Your task is to copy the listing exactly. Drop any pictures from the copy.
— Begin —
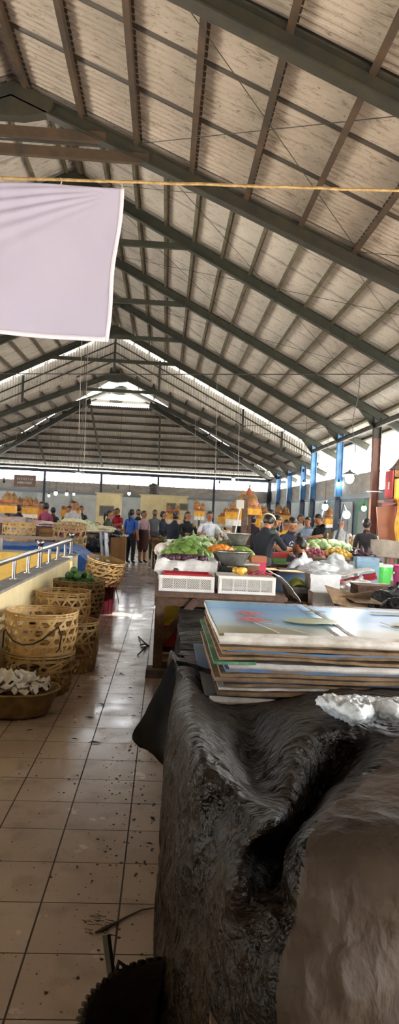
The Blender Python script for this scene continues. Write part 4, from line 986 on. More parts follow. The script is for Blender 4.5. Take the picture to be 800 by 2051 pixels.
for k in range(26):
    z = H_*k/25
    for s in (1, -1): b.box((0, s*D_/2, z), (W_, .004, .006)); b.box((s*W_/2, 0, z), (.004, D_, .006))
b.build('weave', mat('blue grey plastic mesh', '8fb0c4', .4, 0, '6f9db8', 6), t); b = MB(); b.box((0, 0, H_/2-.02), (W_-.02, D_-.02, H_-.06)); b.build('filling', mat('pale blue cloth', '9dbccb', .7), t)
def tub(label, c, r, h, m, ml, hand=True):
    t = thing('tub', label, 'tub', c); b = MB()
    b.lathe([(r*.82, 0), (r*.86, .01), (r, h-.05), (r*1.0, h-.05), (r*1.06, h-.05), (r*1.06, h), (r*.98, h), (r*.8, .02), (0, .02)], n=36); b.build('body', m, t, smooth=False)
    b = MB(); b.lathe([(r*1.02, h), (r*1.08, h+.004), (r*1.08, h+.03), (r*.9, h+.04), (r*.88, h+.03), (0, h+.03)], n=36); l = b.build('lid', ml, t)
    b = MB(); b.box((0, 0, h+.045), (r*.5, .03, .03)); b.build('lid_knob', ml, l)
    for s in (1, -1):
        b = MB(); b.box((s*r*1.10, 0, h-.09), (.035, .12, .03)); b.build('handle', m, t)
    return t
M_grn = mat('bright green plastic', '4cc250', .35, 0, '3fae45', 3); M_pk = mat('pink plastic', 'e0619f', .35, 0, 'd44f90', 3)
tub('bright green plastic tub with a pale lid behind the brown column', (3.55, 10.95, .46), .20, .33, M_grn, mat('pale mint plastic', 'cfe6cf', .35))
tub('pink plastic tub with a magenta lid at the right edge', (4.15, 11.4, .46), .22, .30, M_pk, mat('magenta plastic', 'd23b83', .35))
table('stall_table', 'dark platform under the green and pink tubs', 'table', 3.3, 5.0, 10.7, 12.2, .46, M_wood, leg=.08)
t = thing('box', 'dark brown wooden box before the blue mesh bag', 'box', (2.75, 8.74, .50)); b = MB(); b.box((0, 0, .09), (.48, .36, .18)); b.build('body', M_wood, t); b = MB(); b.box((0, 0, .19), (.50, .38, .02)); b.build('lid', M_wood, t)
for k, (x, y, w, rz, rx) in enumerate(((2.12, 7.6, .5, .2, .5), (2.2, 7.7, .42, -.15, -.45), (2.3, 7.75, .5, .5, .2))):
    b = MB(); b.box((0, 0, 0), (w, .34, .008), R=RZ(rz) @ RY(rx*.5) @ RX(rx)); tag(b.build('cardboard_piece', M_card), 'torn brown cardboard flap behind the cardboard pile', 'cardboard', 'torn flaps behind the pile').location = (x, y, .62)
table('stall_table', 'low plank under the torn cardboard flaps', 'table', 1.7, 2.34, 7.2, 7.86, .48, M_wood)
for k, (x, y, z, r) in enumerate(((2.86, 8.15, .35, (.34, .24, .20)), (2.84, 7.35, .35, (.42, .3, .20)))):
    bagblob('rubbish_bag', ('black shiny bin bag before the pink tub', 'larger black shiny bin bag in front at the right edge')[k], (x, y, z), r, 20+k, m=mat('black bin bag film', '17181b', .25, 0, '202226', 5, bump=.9, bscale=10, dist=.05), knot=(k == 0))
table('stall_table', 'low bench carrying the black bin bags', 'table', 2.37, 3.3, 6.85, 8.48, .35, M_wood, legs=True)

# ------------------------------------------------------------------ the shrines
M_yc = mat('golden yellow cloth', 'e0a62a', .5, 0, 'c4851c', 5, bump=.4, bscale=20); M_wc = mat('white cloth', 'e3dfd6', .8, 0, 'cbc5b8', 6, bump=.2)
P_offer = []
b = MB(); b.lathe([(.05, 0), (.065, .02), (.06, .022), (0, .015)], n=12); o = b.build('offering_tray', M_palm); 
for k in range(5):
    q = MB(); q.blob((.03*math.cos(k*1.256), .03*math.sin(k*1.256), .035), (.02, .02, .018), k, .4, n=8, m=6); q.build('petals', (M_petal, M_petalp, M_yelf, M_petal, M_garlic)[k], o)
P_offer.append(o)
b = MB(); b.lathe([(.06, 0), (.07, .05), (.05, .10), (.055, .12), (.03, .16), (0, .20)], n=14, wob=.15); o = b.build('offering_bundle', M_palm)
q = MB(); q.lathe([(.073, .03), (.075, .045), (.07, .05), (.0, .05)], n=14); q.build('band', M_petalp, o); P_offer.append(o)
NO = [0]
def shrine(label, c, w=.34, d=.30, zt=1.45, yh=.14, wh=.12, n=7, post=True, where='', zoff=.0, sc=1.0, roof=False):
    t = thing('shrine', label, 'shrine', c); X, Y, Z0 = c; where = ' '.join(where.split()[:9])
    b = MB(); b.box((0, 0, zt-.02), (w, d, .04)); b.build('platform', M_palm, t)
    b = MB()
    if post: b.box((0, 0, (zt-.04)/2), (.06, .06, zt-.04)); b.build('post', M_wood, t)
    for nm, m, za, h in (('yellow_cloth', M_yc, zt-.04, yh), ('white_cloth', M_wc, zt-.04-yh, wh)):
        if h <= 0: continue
        b = MB(); n_ = 96
        def fn(u, v, za=za, h=h, k=(1 if nm[0] == 'y' else .9)):
            a = u*4; s = int(a) % 4; f = a-int(a); e = .012*math.sin(u*70+v)*v
            px, py = [(-.5+f, -.5), (.5, -.5+f), (.5-f, .5), (-.5, .5-f)][s]
            return (px*(w*k+.02+e*2), py*(d*k+.02+e*2), za-h*v)
        b.grid(fn, n_, 4, .003); b.build(nm, m, t)
    for k in range(n):
        p = P_offer[k % 2]; x, y = X+w*.42*rnd(-1, 1), Y+d*.4*rnd(-1, 1); s = rnd(.8, 1.2)*sc
        dup(p, (x, y, zt+Z0+.0), rnd(0, 6), 'palm leaf offering with petals on the '+where, 'offerings on the '+where, s)['category'] = 'offering'
        NO[0] += 1
    return t
shrine('shrine with golden skirt and white cloth left of the brown post', (1.44, 14.0, 0), .34, .3, 1.62, .15, .13, 9, where='shrine left of the brown post')
shrine('taller shrine with pink petals right of the brown post', (1.66, 13.2, 0), .38, .32, 1.70, .12, 0, 10, where='shrine right of the brown post', sc=1.3)
t = thing('leaf_bundle', 'tall red and green palm leaf bundle on the shrine right of the brown post', 'offering', (1.63, 13.2, 1.70)); b = MB()
b.lathe([(.07, 0), (.08, .15), (.05, .2), (.07, .26), (.03, .34), (0, .36)], n=14, wob=.3); b.build('core', M_petal, t)
for k in range(14):
    a = k*.45; b = MB(); L_ = rnd(.08, .16); z = .15+.016*k; b.add([(0, 0, z), (.02*math.cos(a+1), .02*math.sin(a+1), z+L_*.5), (L_*math.cos(a), L_*math.sin(a), z+L_*.8), (-.02*math.cos(a+1), -.02*math.sin(a+1), z+L_*.5)], [(0, 1, 2, 3)]); b.build('leaf', M_leafy if k % 2 else M_palm, t)
b = MB(); b.box((1.46, 12.4, .95), (.10, .10, 1.9)); tag(b.build('wooden_post', M_wood), 'rough brown wooden post rising between the two middle shrines', 'post')
b = MB(); b.box((0, 0, .0), (.14, .02, .15)); o = b.build('notice', mat('grey card sign', 'b9b2a6', .7)); o.location = (1.36, 12.3, 1.72); tag(o, 'small blank grey card fixed near the top of the rough brown post', 'sign')
b = MB(); b.tube([(1.36, 12.28, 1.66), (1.24, 12.25, .83)], .012, 6); tag(b.build('stick', M_wbag), 'thin pale stick leaning below the grey card', 'stick')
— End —
EXERCISE RESPONSE:
The Blender Python script for this scene continues. Write part 4, from line 986 on. More parts follow. The script is for Blender 4.5. Take the picture to be 800 by 2051 pixels.
for k in range(26):
    z = H_*k/25
    for s in (1, -1): b.box((0, s*D_/2, z), (W_, .004, .006)); b.box((s*W_/2, 0, z), (.004, D_, .006))
b.build('weave', mat('blue grey plastic mesh', '8fb0c4', .4, 0, '6f9db8', 6), t); b = MB(); b.box((0, 0, H_/2-.02), (W_-.02, D_-.02, H_-.06)); b.build('filling', mat('pale blue cloth', '9dbccb', .7), t)
def tub(label, c, r, h, m, ml, hand=True):
    t = thing('tub', label, 'tub', c); b = MB()
    b.lathe([(r*.82, 0), (r*.86, .01), (r, h-.05), (r*1.0, h-.05), (r*1.06, h-.05), (r*1.06, h), (r*.98, h), (r*.8, .02), (0, .02)], n=36); b.build('body', m, t, smooth=False)
    b = MB(); b.lathe([(r*1.02, h), (r*1.08, h+.004), (r*1.08, h+.03), (r*.9, h+.04), (r*.88, h+.03), (0, h+.03)], n=36); l = b.build('lid', ml, t)
    b = MB(); b.box((0, 0, h+.045), (r*.5, .03, .03)); b.build('lid_knob', ml, l)
    for s in (1, -1):
        b = MB(); b.box((s*r*1.10, 0, h-.09), (.035, .12, .03)); b.build('handle', m, t)
    return t
M_grn = mat('bright green plastic', '4cc250', .35, 0, '3fae45', 3); M_pk = mat('pink plastic', 'e0619f', .35, 0, 'd44f90', 3)
tub('bright green plastic tub with a pale lid behind the brown column', (3.55, 10.95, .46), .20, .33, M_grn, mat('pale mint plastic', 'cfe6cf', .35))
tub('pink plastic tub with a magenta lid at the right edge', (4.15, 11.4, .46), .22, .30, M_pk, mat('magenta plastic', 'd23b83', .35))
table('stall_table', 'dark platform under the green and pink tubs', 'table', 3.3, 5.0, 10.7, 12.2, .46, M_wood, leg=.08)
t = thing('box', 'dark brown wooden box before the blue mesh bag', 'box', (2.75, 8.74, .50)); b = MB(); b.box((0, 0, .09), (.48, .36, .18)); b.build('body', M_wood, t); b = MB(); b.box((0, 0, .19), (.50, .38, .02)); b.build('lid', M_wood, t)
for k, (x, y, w, rz, rx) in enumerate(((2.12, 7.6, .5, .2, .5), (2.2, 7.7, .42, -.15, -.45), (2.3, 7.75, .5, .5, .2))):
    b = MB(); b.box((0, 0, 0), (w, .34, .008), R=RZ(rz) @ RY(rx*.5) @ RX(rx)); tag(b.build('cardboard_piece', M_card), 'torn brown cardboard flap behind the cardboard pile', 'cardboard', 'torn flaps behind the pile').location = (x, y, .62)
table('stall_table', 'low plank under the torn cardboard flaps', 'table', 1.7, 2.34, 7.2, 7.86, .48, M_wood)
for k, (x, y, z, r) in enumerate(((2.86, 8.15, .35, (.34, .24, .20)), (2.84, 7.35, .35, (.42, .3, .20)))):
    bagblob('rubbish_bag', ('black shiny bin bag before the pink tub', 'larger black shiny bin bag in front at the right edge')[k], (x, y, z), r, 20+k, m=mat('black bin bag film', '17181b', .25, 0, '202226', 5, bump=.9, bscale=10, dist=.05), knot=(k == 0))
table('stall_table', 'low bench carrying the black bin bags', 'table', 2.37, 3.3, 6.85, 8.48, .35, M_wood, legs=True)

# ------------------------------------------------------------------ the shrines
M_yc = mat('golden yellow cloth', 'e0a62a', .5, 0, 'c4851c', 5, bump=.4, bscale=20); M_wc = mat('white cloth', 'e3dfd6', .8, 0, 'cbc5b8', 6, bump=.2)
P_offer = []
b = MB(); b.lathe([(.05, 0), (.065, .02), (.06, .022), (0, .015)], n=12); o = b.build('offering_tray', M_palm); 
for k in range(5):
    q = MB(); q.blob((.03*math.cos(k*1.256), .03*math.sin(k*1.256), .035), (.02, .02, .018), k, .4, n=8, m=6); q.build('petals', (M_petal, M_petalp, M_yelf, M_petal, M_garlic)[k], o)
P_offer.append(o)
b = MB(); b.lathe([(.06, 0), (.07, .05), (.05, .10), (.055, .12), (.03, .16), (0, .20)], n=14, wob=.15); o = b.build('offering_bundle', M_palm)
q = MB(); q.lathe([(.073, .03), (.075, .045), (.07, .05), (.0, .05)], n=14); q.build('band', M_petalp, o); P_offer.append(o)
NO = [0]
def shrine(label, c, w=.34, d=.30, zt=1.45, yh=.14, wh=.12, n=7, post=True, where='', zoff=.0, sc=1.0, roof=False):
    t = thing('shrine', label, 'shrine', c); X, Y, Z0 = c; where = ' '.join(where.split()[:9])
    b = MB(); b.box((0, 0, zt-.02), (w, d, .04)); b.build('platform', M_palm, t)
    b = MB()
    if post: b.box((0, 0, (zt-.04)/2), (.06, .06, zt-.04)); b.build('post', M_wood, t)
    for nm, m, za, h in (('yellow_cloth', M_yc, zt-.04, yh), ('white_cloth', M_wc, zt-.04-yh, wh)):
        if h <= 0: continue
        b = MB(); n_ = 96
        def fn(u, v, za=za, h=h, k=(1 if nm[0] == 'y' else .9)):
            a = u*4; s = int(a) % 4; f = a-int(a); e = .012*math.sin(u*70+v)*v
            px, py = [(-.5+f, -.5), (.5, -.5+f), (.5-f, .5), (-.5, .5-f)][s]
            return (px*(w*k+.02+e*2), py*(d*k+.02+e*2), za-h*v)
        b.grid(fn, n_, 4, .003); b.build(nm, m, t)
    for k in range(n):
        p = P_offer[k % 2]; x, y = X+w*.42*rnd(-1, 1), Y+d*.4*rnd(-1, 1); s = rnd(.8, 1.2)*sc
        dup(p, (x, y, zt+Z0+.0), rnd(0, 6), 'palm leaf offering with petals on the '+where, 'offerings on the '+where, s)['category'] = 'offering'
        NO[0] += 1
    return t
shrine('shrine with golden skirt and white cloth left of the brown post', (1.44, 14.0, 0), .34, .3, 1.62, .15, .13, 9, where='shrine left of the brown post')
shrine('taller shrine with pink petals right of the brown post', (1.66, 13.2, 0), .38, .32, 1.70, .12, 0, 10, where='shrine right of the brown post', sc=1.3)
t = thing('leaf_bundle', 'tall red and green palm leaf bundle on the shrine right of the brown post', 'offering', (1.63, 13.2, 1.70)); b = MB()
b.lathe([(.07, 0), (.08, .15), (.05, .2), (.07, .26), (.03, .34), (0, .36)], n=14, wob=.3); b.build('core', M_petal, t)
for k in range(14):
    a = k*.45; b = MB(); L_ = rnd(.08, .16); z = .15+.016*k; b.add([(0, 0, z), (.02*math.cos(a+1), .02*math.sin(a+1), z+L_*.5), (L_*math.cos(a), L_*math.sin(a), z+L_*.8), (-.02*math.cos(a+1), -.02*math.sin(a+1), z+L_*.5)], [(0, 1, 2, 3)]); b.build('leaf', M_leafy if k % 2 else M_palm, t)
b = MB(); b.box((1.46, 12.4, .95), (.10, .10, 1.9)); tag(b.build('wooden_post', M_wood), 'rough brown wooden post rising between the two middle shrines', 'post')
b = MB(); b.box((0, 0, .0), (.14, .02, .15)); o = b.build('notice', mat('grey card sign', 'b9b2a6', .7)); o.location = (1.36, 12.3, 1.72); tag(o, 'small blank grey card fixed near the top of the rough brown post', 'sign')
b = MB(); b.tube([(1.36, 12.28, 1.66), (1.24, 12.25, .83)], .012, 6); tag(b.build('stick', M_wbag), 'thin pale stick leaning below the grey card', 'stick')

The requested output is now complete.